Can my right hon. Friend indicate to the House when it is likely that, following upon his statement, the new proposals will be announced?

Mr. Griffiths

I should not like to set a date. In Kenya the proposals have to come forward in such time as to make it possible to apply them in 1952. In Tanganyika the committee are now touring the country consulting local opinion. I could not set a date when they will be able to report.

Sir Peter Macdonald

Will these constitutional changes mean holding up any co-ordination of the services of the three Colonies, or will they proceed as previously intended?

Mr. Griffiths

The statement refers to the conditions in each individual territory and not to the co-ordinating work of the High Commission.

Colonel Ropner

I am surprised that the Minister says nothing about the unity of Uganda, Tanganyika and Kenya.

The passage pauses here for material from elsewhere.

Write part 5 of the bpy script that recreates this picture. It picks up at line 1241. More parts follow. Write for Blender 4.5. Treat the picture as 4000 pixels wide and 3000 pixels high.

Are the Government of this country or the Minister himself not going to give any lead with regard to this most important matter, which, so far as I know, is giving rise to more uncertainty about the future than any other matter?

Mr. Griffiths

The hon. and gallant Gentleman will know that there is a good deal of co-ordination between them through the East Africa Commission and they have a large number of common services. This statement does not refer to that. For the moment, from the point of view of political and constitutional development, I have come to the conclusion, for reasons I have set out in the statement, that at present it is best to proceed separately in each of the three countries.

Mr. Alport

Does the right hon. Gentleman consider that it is practical and realistic to make a statement of the sort we have just heard without any reference whatever to the High Commission and apparently without taking into consideration the effects of constitutional developments in the various Colonies upon the High Commission? Will the right hon. Gentleman consider dealing with this aspect at an early date?

Mr. Griffiths

This statement was made after consultations which I had with the Governors concerned, about future constitutional advance, as I indicated in the statement. I thought it was necessary to make the statement at the present time because I hope it will help to create the necessary feeling of co-operation and harmony in which the next steps can be discussed between all concerned.

Mr. John Hynd

Will my right hon. Friend inform the House whether, in considering the future of the three territories, he has also taken into consideration the future status of Zanzibar and our Treaty with that territory?

Mr. Griffiths

This statement refers to the three territories I have mentioned.

Sir Ralph Glyn

Can the right hon. Gentleman assure the House that one object of his statement is to assure people that no hasty action will be taken in regard to pressing forward unduly with these schemes?

Mr. Griffiths

The statement is intended to create the atmosphere in which constitutional advance can proceed on the basis of inter-racial harmony and co-operation.

Mr. Brockway

Is my right hon. Friend aware of the very strong opposition of the Africans in Uganda and many other of the East African countries to any political unity of those countries?

Mr. Baldwin

Is the Minister aware that, if we are to have the concord and harmony which he so much desires, the best way to achieve it is for people in this country who have no knowledge of these affairs to leave them very much to the people of those countries who do know?

Mr. Griffiths

That harmony depends upon what is done and what is said by people both here and in East Africa.

Mr. J. Hynd

Will the Minister look into the question of Zanzibar in this connection, in view of the fact that part of the territories with which he was concerned in his statement is involved with our Treaty with Zanzibar?

Mr. Griffiths

I will look at it again, as my hon. Friend desires.